What’s the most important thing people should look at before purchasing a skin care product that most people don’t look for?
Personally, I always look at reviews. It doesn’t sound very scientific but I think if you can find detailed, impartial reviews from bloggers who you’re pretty sure aren’t too biased, that usually is the best way of telling if a product will work for you. And if they have a similar skin type to you, as well.
The thing with products is the ingredients list doesn’t tell you too much about how the product will really work in practice, so you’ll see niaminicide in there which is great, but then you need to figure out the way that it’s incorporated into the product— there’s a million different ways, even with the same ingredient list. So, the science will help you find which ingredients to look for, but the reviews will tell you which products are more likely to work for you.
What’s your best tip for hormonal acne?
I’ve been looking into this myself. I think this is the best tip: If it’s severe, see a doctor and look for things like birth control or spironolactone. Or maybe even Accutane, because a lot of times skin care can’t reach deep enough to deal with hormonal acne.
Best tip for anti-aging? Other than sunscreen?
Yeah, sunscreen is definitely the biggest. Just overall health. Things like diet, take care of your stress levels. In terms of skin care products, I think, after sunscreen, probably AHAs.
Favorite ingredient?
I really, really like lactic acid. I really like rosehip oil. I really like glycerin, as well.

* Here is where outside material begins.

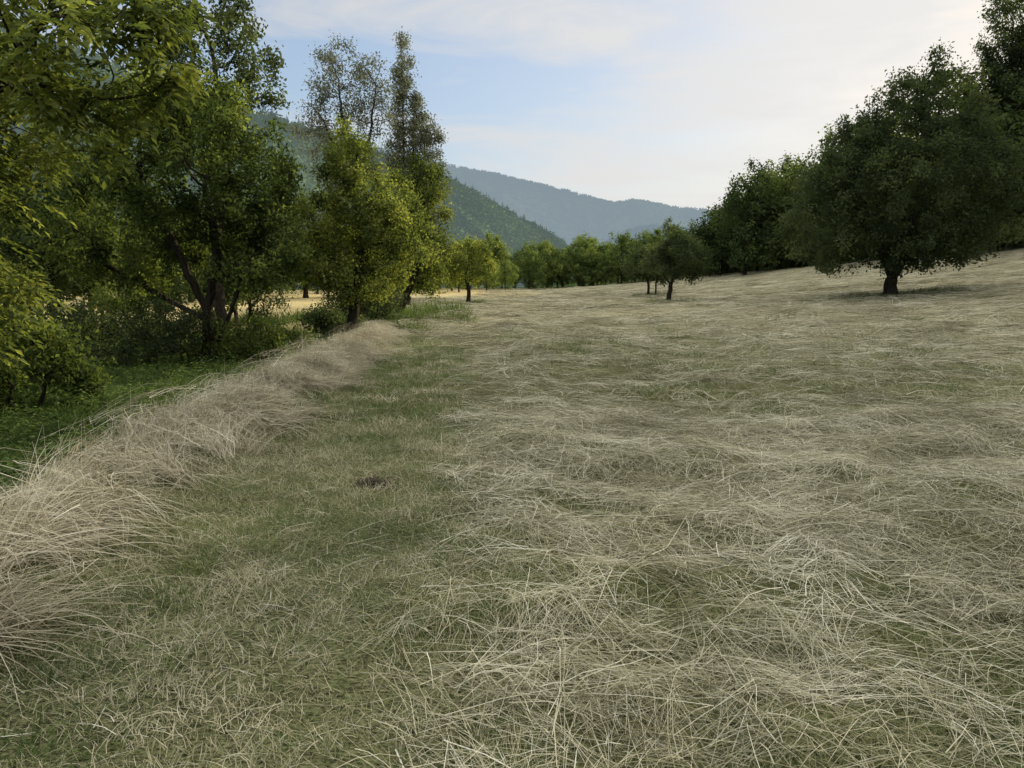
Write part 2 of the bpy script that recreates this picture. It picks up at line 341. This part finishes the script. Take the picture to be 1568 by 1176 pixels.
# ---------------------------------------------------------------- trees
def sample_lobes(lobes,n,shell=.5,gap=.0):
    vol=np.array([l[3]*l[4]*l[5] for l in lobes]);vol=vol/vol.sum()
    out=[]
    for l,v in zip(lobes,vol):
        m=int(n*v)+4
        d=unit(rng.normal(size=(m,3)));q=rng.random(m)**(1/(3+3*shell))
        out.append(np.array(l[:3])+d*q[:,None]*np.array(l[3:6]))
    A=np.concatenate(out)
    if gap>0:
        k=vn(A[:,0]*.9+A[:,2]*.6,A[:,1]*.9-A[:,2]*.7,rng.integers(99))
        A=A[k>gap]
    return A
def grow(trunks,A,step,kill,iters=110):
    MAXN=14000
    pos=np.zeros((MAXN,3));par=np.full(MAXN,-1,int);n=0
    for tr in trunks:
        tr=np.array(tr,float);prev=-1
        for i in range(len(tr)-1):
            seg=tr[i+1]-tr[i];m=max(1,int(np.linalg.norm(seg)/step))
            for j in range(m+(1 if i==len(tr)-2 else 0)):
                p=tr[i]+seg*j/m+rng.normal(0,.02,3)*(j>0)
                if prev==-1 and n>0:
                    prev=int(np.argmin(np.linalg.norm(pos[:n]-p,axis=1)))
                    if np.linalg.norm(pos[prev]-p)<step*.6: continue
                pos[n]=p;par[n]=prev;prev=n;n+=1
    D=np.linalg.norm(A[:,None]-pos[None,:n],axis=2);near=D.argmin(1);dn=D.min(1)
    cc=np.zeros(MAXN,int)
    for it in range(iters):
        if len(A)==0 or n>MAXN-1500: break
        d=unit(A-pos[near]);acc=np.zeros((n,3));np.add.at(acc,near,d)
        idx=np.unique(near);idx=idx[cc[idx]<4]
        if len(idx)==0: break
        dr=unit(unit(acc[idx])+rng.normal(0,.22,(len(idx),3))+np.array([0,0,.05]))
        m=len(idx);pos[n:n+m]=pos[idx]+dr*step;par[n:n+m]=idx;cc[idx]+=1
        Dn=np.linalg.norm(A[:,None]-pos[None,n:n+m],axis=2)
        j=Dn.argmin(1);dm=Dn.min(1);b=dm<dn;near[b]=n+j[b];dn[b]=dm[b]
        n+=m;keep=dn>kill;A=A[keep];near=near[keep];dn=dn[keep]
    return pos[:n],par[:n]
def tree(name,trunks,lobes,nA,step,kill,r0,nleaf,lsize,lmat,sigma=.2,shell=.5,gap=.3,compound=False,link=True,sides=5,tiplim=7,asp=.55,up=.6,clump=.9):
    A=sample_lobes(lobes,nA,shell,gap)
    pos,par=grow(trunks,A,step,kill)
    n=len(pos);rr=np.zeros(n);cnt=np.zeros(n);ex=2.4
    for i in range(n-1,-1,-1):
        if rr[i]==0: rr[i]=1;cnt[i]=1
        if par[i]>=0: rr[par[i]]=(rr[par[i]]**ex+rr[i]**ex)**(1/ex) if rr[par[i]]>0 else rr[i];cnt[par[i]]+=cnt[i]
    g=math.log(r0/.008)/max(math.log(rr.max()),.1)
    rad=.008*rr**g
    e=np.where(par>=0)[0];p0=pos[par[e]];p1=pos[e]
    ra=np.minimum(rad[par[e]],rad[e]*1.12);rb=rad[e]
    ax=unit(p1-p0);ref=np.where(np.abs(ax[:,2:3])>.9,np.array([[1.,0,0]]),np.array([[0,0,1.]]))
    u=unit(np.cross(ax,ref));v=np.cross(ax,u)
    zb=min(t[0][2] for t in trunks)
    fl0=1+.7*np.exp(-(p0[:,2]-zb)/.25);fl1=1+.7*np.exp(-(p1[:,2]-zb)/.25)
    th=np.arange(sides)*2*math.pi/sides
    cs=np.cos(th)[None,:,None];sn=np.sin(th)[None,:,None]
    ring=lambda p,r:p[:,None]+(u[:,None]*cs+v[:,None]*sn)*r[:,None,None]
    V1=np.concatenate([ring(p0-ax*ra[:,None]*.3,ra*fl0),ring(p1,rb*fl1)],1).reshape(-1,3)
    b=(np.arange(len(e))*2*sides)[:,None];k=np.arange(sides)[None];k2=(k+1)%sides
    F1=np.stack([b+k,b+k2,b+sides+k2,b+sides+k],-1).reshape(-1,4)
    tips=np.where((cnt<=tiplim)&(np.arange(n)>len(trunks)*2))[0]
    wgt=rng.gamma(clump,1,len(tips));wgt/=wgt.sum()
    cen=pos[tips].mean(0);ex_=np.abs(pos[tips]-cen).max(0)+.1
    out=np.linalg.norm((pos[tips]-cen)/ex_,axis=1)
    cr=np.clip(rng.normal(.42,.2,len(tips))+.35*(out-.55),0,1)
    if compound:
        m=nleaf//9;sel=rng.choice(len(tips),m,p=wgt)
        c=pos[tips[sel]]+rng.normal(0,sigma,(m,3))
        az=rng.uniform(0,6.283,m);d=unit(np.stack([np.cos(az),np.sin(az),rng.normal(-.35,.3,m)],-1))
        L=lsize*rng.uniform(2.4,3.6,m);CC=[];DD=[]
        side=unit(np.cross(d,np.array([0,0,1.])+rng.normal(0,.25,(m,3))))
        for q in range(9):
            t=(q//2+1)/5.;sg=0 if q==8 else (1 if q%2 else -1)
            base=c+d*(L*t)[:,None]+np.array([0,0,-1.])*(L*t*t*.35)[:,None]
            CC.append(base);DD.append(unit(d*(.75 if sg else 1)+side*sg*.8+np.array([0,0,-.3*t])+rng.normal(0,.1,(m,3))))
        c=np.concatenate(CC);d=np.concatenate(DD);sel=np.tile(sel,9);m=len(c)
        nn=unit(np.array([0,0,1.])+rng.normal(0,.35,(m,3)))
    else:
        m=nleaf;sel=rng.choice(len(tips),m,p=wgt)
        c=pos[tips[sel]]+rng.normal(0,sigma,(m,3))
        d=unit(rng.normal(size=(m,3))+np.array([0,0,-.25]));nn=unit(rng.normal(size=(m,3))*.9+np.array([0,0,up]))
    l=lsize*rng.uniform(.6,1.35,m)
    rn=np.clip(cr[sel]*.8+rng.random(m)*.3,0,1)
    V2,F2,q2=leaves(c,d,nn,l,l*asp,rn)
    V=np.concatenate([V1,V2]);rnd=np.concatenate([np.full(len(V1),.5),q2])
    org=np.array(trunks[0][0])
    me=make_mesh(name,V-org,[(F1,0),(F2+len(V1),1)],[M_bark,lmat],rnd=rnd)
    o=obj(name,me,link);o.location=org if link else (0,0,0)
    return o
def g(x,y): return float(H(x,y,False))-.05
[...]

It’s really cheap but it’s really underrated.
What are some beauty myths that you wish people would stop believing?
On my Instagram I’ve actually got a mythbusting series going on and I started in November and I was gonna go for a week, but it’s gone on for three months now. I put on a myth maybe once every two days. There’s a whole bunch of ones on sunscreen. For example, there’s the idea that physical sunscreens work better than chemical sunscreens and that’s not true. Chemical sunscreens in America tend to be quite bad but elsewhere in the world, they absorb UV much better and so you can get much better protection.

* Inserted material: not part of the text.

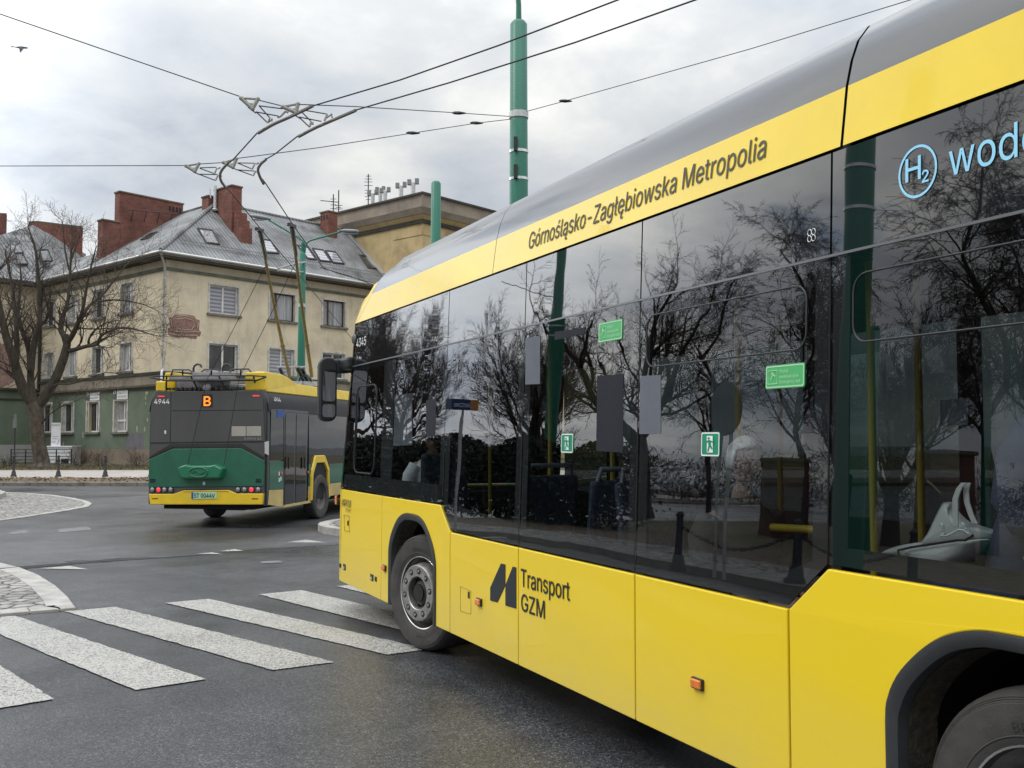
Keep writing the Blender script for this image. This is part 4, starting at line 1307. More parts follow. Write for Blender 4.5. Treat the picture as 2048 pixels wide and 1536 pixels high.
# ---- left mirror
mir_y = HW + .13
def ml(px, py, y=mir_y, X=2.38):
    # photo point on the crosswise plane X of the bus
    P = MATS[bus.name] @ Vector((X, 0, 0))
    q = BI @ on_plane(px, py, P, BD)
    return q.y, q.z


XM = 2.32
y0, z0 = ml(676, 742, X=XM)
y1, z1 = ml(637, 843, X=XM)
_, ztop = ml(650, 713, X=XM)
pts = rrect(y0 + .005, y1 - .005, z1, ztop, .085)
mb = MB()
mb.prism([Vector((XM, a, b_)) for a, b_ in pts], [Vector((XM + .14, a * .96 + .05, b_ * .98 + .04)) for a, b_ in pts])
o = mb.build('rear_view_mirror', MT['black'], bus, bevel=.02, smooth=50)
zm_ = z1 + (z0 - z1) * .36
mb = MB()
for zl, zh in ((zm_ + .02, z0 + .02), (z1 + .045, zm_ - .012)):
    pp = rrect(y0 + .03, y1 - .03, zl, zh, .03)
    mb.face(*[Vector((XM - .030 - (a - (y0 + y1) / 2) * .22, a, b_)) for a, b_ in pp])
mb.build('mirror_glass', MT['mirror'], o, fix=False)
mb = MB()
ym = (y0 + y1) / 2
_, zb_ = ml(690, 744, X=XM)
mb.prism([Vector((XM + .01, y0 + .03, ztop - .02)), Vector((XM + .01, y0 - .10, ztop - .005)), Vector((XM + .01, y0 - .20, ztop - .03)), Vector((XM + .01, y0 - .26, zb_ + .01)), Vector((XM + .01, y0 - .10, zb_ - .01)), Vector((XM + .01, y0 + .03, zb_ - .02))], [Vector((XM + .13, y, z)) for y, z in ((y0 + .03, ztop - .02), (y0 - .10, ztop - .005), (y0 - .20, ztop - .03), (y0 - .26, zb_ + .01), (y0 - .10, zb_ - .01), (y0 + .03, zb_ - .02))])
mb.build('mirror_arm', MT['black'], o, smooth=50, bevel=.025, seg=3)
mb = MB()
mb.box((XM - .12, HW - .10, (ztop + zb_) / 2), (.34, .20, (ztop - zb_) * .8))
mb.build('mirror_bracket', MT['black'], o, bevel=.03, seg=3)

# ---- things carried by the bus
def inside(px, py, y):
    x, z = bl(px, py, y)
    return MATS[bus.name] @ Vector((x, y, z)), x, z


# passenger with grey hair
P, hx_, hz_ = inside(1492, 926, .88)
person('grey haired passenger in a black coat seated inside the yellow bus', MATS[bus.name] @ Vector((hx_ + .05, .88, hz_ - .80)), BUS_RZ + math.pi, MT['coat_dark'], MT['hair_grey'], skin='skin_shade')
P, hx_, hz_ = inside(2062, 830, .80)
person('passenger in a navy coat leaning behind the white handbag', MATS[bus.name] @ Vector((hx_, .80, 1.27)), BUS_RZ + math.pi, MT['coat_navy'], MT['hair_dark'], lean=.32, drop=.28)
person('bus driver in a white shirt behind the cab window', MATS[bus.name] @ Vector((1.25, .62, .98)), BUS_RZ, MT['shirt_white'], MT['hair_dark'])
mb = MB()
mb.box((1.2, .62, .90), (.48, .46, .12))
mb.box((.95, .62, 1.25), (.12, .46, .75))
mb.build('driver_seat', MT['seat'], bus, bevel=.04)
# white handbag on the window seat
YB = 1.02
def bb(x, y):
    q = bl(1648 + x / 5.12, 900 + y / 5.12, YB)
    return q
bag = thing('handbag', 'white leather handbag with chain and looped strap on the window seat', 'handbag', MATS[bus.name] @ Vector((bb(1200, 1100)[0], YB, bb(1200, 1190)[1])), BUS_RZ)
def catmull2(P, n):
    out = []
    k = len(P)
    for i in range(k):
        p0, p1, p2, p3 = P[i - 1], P[i], P[(i + 1) % k], P[(i + 2) % k]
        for j in range(n):
            t = j / n
            v = .5 * ((2 * p1) + (p2 - p0) * t + (2 * p0 - 5 * p1 + 4 * p2 - p3) * t * t + (3 * p1 - p0 - 3 * p2 + p3) * t ** 3)
            out.append(p1.lerp(p2, t) * .45 + v * .55)
    return out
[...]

There’s also the myth that physical exfoliation is evil. So for a lot of people they overuse scrubs but if you go really gently, physical exfoliation goes really well.
What’s a beauty trend that you want to see in 2018?

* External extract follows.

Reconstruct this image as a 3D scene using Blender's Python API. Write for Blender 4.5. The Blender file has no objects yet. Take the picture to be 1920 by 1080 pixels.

I’d like to see people realize that natural is not better, but I also want people to look more into things like sustainability and environmental friendliness and that’s not always natural. I do like that natural skin care is a sign of people being more conscious about the environment but at the same time, there are a lot more factors that go into that other than whether something is actually natural, so I’d like to see more sustainability and social responsibility from brands.